In today’s ultra-focused edition of NL Starting Pitchers, we take a look at Joe Blanton of the Philadelphia Phillies.

After pitching okay in his first three starts of the season, Blanton was placed on the disabled list with an elbow problem. Fifteen days later, Blanton was taken off the DL and started a game despite still feeling some discomfort in his elbow. It sounds like the Phillies intend to have their 30-year old right-hander work through the small amount of discomfort he is having, but there is reason to believe he won’t spend any more time on the DL.

While Blanton’s ERA this season hasn’t been great, he FIP and xFIP sit at career low levels.
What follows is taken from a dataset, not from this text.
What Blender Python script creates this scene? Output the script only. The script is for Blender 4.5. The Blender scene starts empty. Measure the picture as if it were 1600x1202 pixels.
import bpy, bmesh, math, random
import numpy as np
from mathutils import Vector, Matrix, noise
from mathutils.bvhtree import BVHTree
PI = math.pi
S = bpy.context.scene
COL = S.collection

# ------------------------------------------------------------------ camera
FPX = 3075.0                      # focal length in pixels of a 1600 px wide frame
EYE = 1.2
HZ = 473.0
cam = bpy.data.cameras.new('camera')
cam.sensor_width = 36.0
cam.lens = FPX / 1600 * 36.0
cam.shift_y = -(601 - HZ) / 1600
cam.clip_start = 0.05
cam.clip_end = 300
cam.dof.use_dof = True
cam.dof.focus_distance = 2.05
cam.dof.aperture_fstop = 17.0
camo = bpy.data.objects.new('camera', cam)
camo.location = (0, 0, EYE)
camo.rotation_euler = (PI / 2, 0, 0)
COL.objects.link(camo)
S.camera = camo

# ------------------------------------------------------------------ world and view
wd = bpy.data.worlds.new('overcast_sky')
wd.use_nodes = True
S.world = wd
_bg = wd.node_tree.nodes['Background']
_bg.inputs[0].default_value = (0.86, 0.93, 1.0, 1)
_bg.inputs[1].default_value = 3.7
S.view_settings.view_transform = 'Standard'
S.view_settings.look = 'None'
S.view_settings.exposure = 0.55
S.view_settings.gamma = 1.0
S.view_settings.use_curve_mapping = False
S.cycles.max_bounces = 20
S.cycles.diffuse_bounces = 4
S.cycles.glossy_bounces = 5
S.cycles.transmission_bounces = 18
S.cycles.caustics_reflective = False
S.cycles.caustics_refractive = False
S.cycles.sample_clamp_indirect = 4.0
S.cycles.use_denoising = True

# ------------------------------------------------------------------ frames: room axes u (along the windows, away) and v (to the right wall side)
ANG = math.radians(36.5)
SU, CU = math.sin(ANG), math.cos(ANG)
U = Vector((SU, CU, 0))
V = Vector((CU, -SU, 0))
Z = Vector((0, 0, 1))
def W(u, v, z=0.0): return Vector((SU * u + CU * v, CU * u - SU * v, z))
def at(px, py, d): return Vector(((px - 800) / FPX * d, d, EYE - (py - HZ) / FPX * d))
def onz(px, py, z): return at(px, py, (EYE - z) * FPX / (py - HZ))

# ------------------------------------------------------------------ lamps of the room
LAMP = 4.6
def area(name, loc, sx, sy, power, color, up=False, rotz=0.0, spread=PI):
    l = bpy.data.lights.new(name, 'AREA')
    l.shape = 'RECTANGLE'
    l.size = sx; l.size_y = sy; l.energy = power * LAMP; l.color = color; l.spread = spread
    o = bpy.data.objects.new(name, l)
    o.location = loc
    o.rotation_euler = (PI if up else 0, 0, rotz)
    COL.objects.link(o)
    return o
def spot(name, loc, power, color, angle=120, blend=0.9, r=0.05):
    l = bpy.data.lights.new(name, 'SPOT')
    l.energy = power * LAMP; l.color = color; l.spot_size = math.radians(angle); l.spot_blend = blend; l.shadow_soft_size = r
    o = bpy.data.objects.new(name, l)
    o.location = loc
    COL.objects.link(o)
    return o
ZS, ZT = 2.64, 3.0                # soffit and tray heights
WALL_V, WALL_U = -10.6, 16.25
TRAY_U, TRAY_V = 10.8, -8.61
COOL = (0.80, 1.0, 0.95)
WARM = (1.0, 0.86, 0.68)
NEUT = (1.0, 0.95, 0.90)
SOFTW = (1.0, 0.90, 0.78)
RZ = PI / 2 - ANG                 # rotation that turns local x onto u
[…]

But why?

During the 2010 season, Blanton was primarily throwing a sinking fastball — at least according to pitch f/x data — and he was throwing it a little less than 30% of the time. His results were exactly what you’d expect, as the sinker was rarely missed, but Blanton wasn’t afraid to throw it for strikes. While Blanton only has five starts under his belt this year (and he can fit so many more under that thing), it looks like Blanton may have made some slight changes to his approach, and it’s paying off big time.

Blanton has thrown his sinker more often this year, electing to use it over 40% of the time. Now, if this change in approach came at the expense of his cutter (or some other useful pitch), it may not have been as effective, but Blanton has simply decided not to throw his four-seamer, instead.
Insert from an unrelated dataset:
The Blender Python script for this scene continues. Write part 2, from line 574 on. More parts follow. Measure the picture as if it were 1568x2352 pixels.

So, what? Blanton changed his approach, but that doesn’t necessarily mean he’ll be a better pitcher, right? Yes, but it looks like it has worked thus far, as Blanton’s GB% has risen from 41.9% all the way to 56.7%. While I doubt that rise will completely sustain itself, there’s still a pretty good chance that Blanton’s ground-ball rate could be above 50% this season, and that would be the first time he’s ever done such a thing.

Blanton still has an extremely sexy changeup and a nice slider to go along with his sinker and cutter, so he has the ability to pitch against batters standing on both the right and left sides of the plate. Blanton’s biggest problem was the dinger, but if he keeps that ball on the ground more, it may not hold him back any longer. You should certainly own him in NL-only leagues, but I’m still not sure he’s worthy of a roster spot in mixed leagues.